In each case, the firms tried to negotiate a soft landing by merging with another firm, only to have talks go nowhere.

The sprawling firms proved unsustainable when the financial crisis struck and clients pulled back. Dewey, saddled with lower-than-expected profits and mounting debt, found itself unable to pay its partners, and they began leaving in droves.

Legal and bankruptcy experts said they may not be the last to be hurt by an exodus of attorneys seeking greener pastures.

“If you ask me, I think there are going to be a number of law firm insolvencies in the coming months,” said Allan Diamond, a Houston bankruptcy attorney who is representing creditors in the Howrey bankruptcy.

Other large law firms followed a similar pattern of expansion in the 2000s: they ballooned swiftly, either through mergers or lateral hiring, “all with the underlying assumption that the markets would grow and the business would grow,” said Diamond, who is also working on the bankruptcy of a law firm known as Dreier. “Of course, what’s happening is the exact opposite. Starting in 2008 and the global recession, there was a massive contraction of business in the legal marketplace.”

Corporate counsel, law firms’ biggest clients, are using outside firms less. From the firms they are using, they’re demanding lower fees. Law firm expenses are rising, but legal work is not pouring in at the same rate. And most large firms have already cut as much fat as they could, hiring far fewer associates, laying off staff during the height of the recession, and outsourcing back-office jobs to less-expensive U.S. cities.

Big law gets bigger

“The big law firm is a relatively new thing,” said Sean Boland, former Howrey vice chairman now at Baker Botts in Washington. “Law firms have not been this big for very long. We also haven’t seen a slowdown in the business environment quite like this one, ever.”

There have been warning signs. The past decade has seen several big firms collapse: Heller Ehrman and Thelen in 2008, Coudert Bros. in 2006, Brobeck in 2003.

“It’s not a new phenomenon,” said Stephen Nelson, managing principal for the law and government affairs group at the Arlington executive search firm McCormick Group. “However, I think the fears are out there that this will become more of an issue during the ‘new economy’ because it is so much harder year after year for firms to show an increase in profitability.”

When law firms talk about profit, they typically mean profits per partner, the standard by which a law firm measures its success and its main tool for recruiting and retaining top talent. To boost profitability, firms are increasingly banking on a growth strategy of poaching attorneys from other firms who come with built-in books of business, known in the industry as “rainmakers.”

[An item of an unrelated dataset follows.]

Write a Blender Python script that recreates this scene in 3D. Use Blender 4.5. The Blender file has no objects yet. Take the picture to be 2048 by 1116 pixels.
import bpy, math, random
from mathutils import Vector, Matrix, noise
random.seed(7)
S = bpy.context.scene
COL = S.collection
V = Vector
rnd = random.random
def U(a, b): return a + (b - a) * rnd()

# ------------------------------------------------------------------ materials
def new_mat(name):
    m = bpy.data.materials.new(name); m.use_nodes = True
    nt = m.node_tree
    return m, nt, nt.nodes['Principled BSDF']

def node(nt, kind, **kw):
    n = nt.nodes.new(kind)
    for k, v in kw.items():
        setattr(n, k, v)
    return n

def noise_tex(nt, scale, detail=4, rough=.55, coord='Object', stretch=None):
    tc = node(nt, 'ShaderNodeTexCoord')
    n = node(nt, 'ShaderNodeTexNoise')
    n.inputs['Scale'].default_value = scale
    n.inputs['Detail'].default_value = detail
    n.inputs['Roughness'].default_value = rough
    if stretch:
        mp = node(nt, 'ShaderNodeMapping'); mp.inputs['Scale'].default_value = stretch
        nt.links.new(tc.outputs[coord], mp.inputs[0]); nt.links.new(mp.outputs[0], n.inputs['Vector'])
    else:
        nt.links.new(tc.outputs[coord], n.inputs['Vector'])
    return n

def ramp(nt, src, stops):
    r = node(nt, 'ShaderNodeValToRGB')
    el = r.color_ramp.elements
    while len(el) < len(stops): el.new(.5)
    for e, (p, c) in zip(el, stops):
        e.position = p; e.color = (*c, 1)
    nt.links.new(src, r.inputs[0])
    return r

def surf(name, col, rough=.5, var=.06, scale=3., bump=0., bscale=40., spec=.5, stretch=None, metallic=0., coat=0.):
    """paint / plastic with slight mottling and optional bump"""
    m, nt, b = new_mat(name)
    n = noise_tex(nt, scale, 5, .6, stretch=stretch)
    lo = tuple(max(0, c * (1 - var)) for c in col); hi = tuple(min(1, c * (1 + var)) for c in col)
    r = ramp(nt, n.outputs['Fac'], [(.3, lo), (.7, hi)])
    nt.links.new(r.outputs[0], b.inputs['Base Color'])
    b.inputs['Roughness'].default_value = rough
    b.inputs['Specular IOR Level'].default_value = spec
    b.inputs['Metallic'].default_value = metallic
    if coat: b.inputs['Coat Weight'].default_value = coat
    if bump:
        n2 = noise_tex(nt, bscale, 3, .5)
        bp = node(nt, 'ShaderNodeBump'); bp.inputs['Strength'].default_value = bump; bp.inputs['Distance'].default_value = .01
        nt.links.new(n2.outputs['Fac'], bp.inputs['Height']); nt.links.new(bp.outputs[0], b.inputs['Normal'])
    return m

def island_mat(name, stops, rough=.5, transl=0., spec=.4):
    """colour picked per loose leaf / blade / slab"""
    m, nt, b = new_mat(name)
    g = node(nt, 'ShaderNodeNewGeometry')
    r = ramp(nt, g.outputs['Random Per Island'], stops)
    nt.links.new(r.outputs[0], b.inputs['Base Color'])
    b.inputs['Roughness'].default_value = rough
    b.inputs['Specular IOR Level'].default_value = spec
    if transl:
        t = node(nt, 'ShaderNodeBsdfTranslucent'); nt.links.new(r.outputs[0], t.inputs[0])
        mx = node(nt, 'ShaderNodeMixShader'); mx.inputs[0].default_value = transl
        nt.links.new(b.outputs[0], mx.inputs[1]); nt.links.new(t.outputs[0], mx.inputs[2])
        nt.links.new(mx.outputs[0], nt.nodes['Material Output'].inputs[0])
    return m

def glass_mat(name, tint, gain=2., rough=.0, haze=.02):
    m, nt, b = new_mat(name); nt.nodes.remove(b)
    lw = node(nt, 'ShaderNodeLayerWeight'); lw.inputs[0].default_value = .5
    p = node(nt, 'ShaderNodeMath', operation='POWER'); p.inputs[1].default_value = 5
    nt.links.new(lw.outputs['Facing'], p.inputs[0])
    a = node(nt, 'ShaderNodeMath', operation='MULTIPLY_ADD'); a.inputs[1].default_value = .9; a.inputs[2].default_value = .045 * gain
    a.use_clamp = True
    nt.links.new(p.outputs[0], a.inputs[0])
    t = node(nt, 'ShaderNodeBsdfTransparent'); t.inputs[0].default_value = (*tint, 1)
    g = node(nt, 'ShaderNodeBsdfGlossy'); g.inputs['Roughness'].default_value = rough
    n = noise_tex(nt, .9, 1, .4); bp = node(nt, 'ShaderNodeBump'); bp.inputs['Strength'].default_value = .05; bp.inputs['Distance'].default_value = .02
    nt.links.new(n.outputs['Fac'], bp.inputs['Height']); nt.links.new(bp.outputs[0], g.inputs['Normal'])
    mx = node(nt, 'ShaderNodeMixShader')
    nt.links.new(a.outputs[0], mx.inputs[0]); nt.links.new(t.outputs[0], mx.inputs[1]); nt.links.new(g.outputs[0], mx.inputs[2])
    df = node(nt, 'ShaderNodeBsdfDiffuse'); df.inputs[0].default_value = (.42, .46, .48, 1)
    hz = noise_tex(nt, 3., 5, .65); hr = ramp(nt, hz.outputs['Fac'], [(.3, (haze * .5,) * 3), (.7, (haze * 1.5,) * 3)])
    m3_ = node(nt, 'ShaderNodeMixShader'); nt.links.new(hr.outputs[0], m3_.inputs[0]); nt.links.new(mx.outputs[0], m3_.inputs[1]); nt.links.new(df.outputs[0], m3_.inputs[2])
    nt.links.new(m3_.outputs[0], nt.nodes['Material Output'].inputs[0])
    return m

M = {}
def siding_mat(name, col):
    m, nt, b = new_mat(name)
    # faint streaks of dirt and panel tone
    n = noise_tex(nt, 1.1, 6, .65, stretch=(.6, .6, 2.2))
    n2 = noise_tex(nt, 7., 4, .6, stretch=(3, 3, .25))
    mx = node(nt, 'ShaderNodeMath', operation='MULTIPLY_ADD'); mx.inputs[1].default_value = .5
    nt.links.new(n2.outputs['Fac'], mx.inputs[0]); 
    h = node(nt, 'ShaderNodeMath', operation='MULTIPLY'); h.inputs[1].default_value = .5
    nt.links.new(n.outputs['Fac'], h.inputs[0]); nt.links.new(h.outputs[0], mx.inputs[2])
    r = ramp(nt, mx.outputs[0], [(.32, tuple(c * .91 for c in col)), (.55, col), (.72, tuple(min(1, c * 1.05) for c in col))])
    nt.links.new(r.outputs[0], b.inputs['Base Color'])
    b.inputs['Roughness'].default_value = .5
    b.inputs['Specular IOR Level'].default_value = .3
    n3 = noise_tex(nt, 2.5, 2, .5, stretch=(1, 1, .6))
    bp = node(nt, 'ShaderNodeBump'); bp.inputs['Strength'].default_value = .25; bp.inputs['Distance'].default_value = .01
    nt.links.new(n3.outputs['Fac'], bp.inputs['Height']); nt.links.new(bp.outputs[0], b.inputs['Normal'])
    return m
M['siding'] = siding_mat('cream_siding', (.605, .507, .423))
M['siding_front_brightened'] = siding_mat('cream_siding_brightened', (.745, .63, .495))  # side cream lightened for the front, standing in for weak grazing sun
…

According to statistics collected from The American Lawyer, an industry publication, lateral hiring jumped 22 percent between 2010 and 2011, and are now back at pre-recession levels. That volume of lateral movement was relatively unheard of a generation ago when lawyers started and ended their careers at a single firm. And it’s risky because the same partners who can instantly boost a firm’s bottom line can walk out the door just as quickly.

“There is a free-agent mentality in law firms, which has never been greater than it is now,” Nelson said. “In the past, there was more loyalty and more of a sense that the firm stood by its partners when times got tough. But that’s not the case anymore. If times get tough, firms start asking partners to leave or de-equitize them. Partners see this going on, and their view is, ‘I’m really only as valuable as my book of business.’ Their book of business is their way out of the firm. If there’s a blip, the big fear is that people will start to leave.”

No escape when panic sets in

No one knows this better than Howrey and Dewey.

“I believe, and I’ve always believed, that if partners at Howrey did not panic in the fall of 2010, we could’ve kept the firm together,” Boland said. “But there was a panic that set in. My observation is the exact same thing happened at Dewey. Once some critical high-profile partners leave, younger partners start to say, ‘What do they know that I don’t know? This herd mentality develops and it’s over very quickly.”

Nelson said it’s not necessarily growth itself that led to the collapse of the two firms, but the speed and scale at which it was executed.

“I don’t think the fact that both of them went on wild international hiring sprees tells you that was in and of itself the reason for their downfall,” Nelson said. “Other firms have continued to do that successfully. That seems to be the way the profession is going. It’s just that it carries risks when you do it quickly.”

Boland said the same kinds of large lawyer acquisitions that got Dewey in trouble appear to be happening at other firms that are now hiring Dewey lawyers.

“The question is do lawyers really know how to do good due diligence on their acquisitions?” Boland said.

Among the 40-plus law firms acquiring Dewey attorneys is Baker Botts, which last week took in a trio of Dewey partners in New York and Houston, and Morgan Lewis & Bockius, which just absorbed Dewey’s entire 31-lawyer Moscow office. Winston & Strawn picked up 60 Dewey attorneys, including former office of the chairman member Jeffrey Kessler.

Winston & Strawn also took in 51 Howrey litigators in the wake of the firm’s collapse last year.

Chairman Dan Webb said the firm is “pretty comfortable this will be a good arrangement for us and the Dewey lawyers.”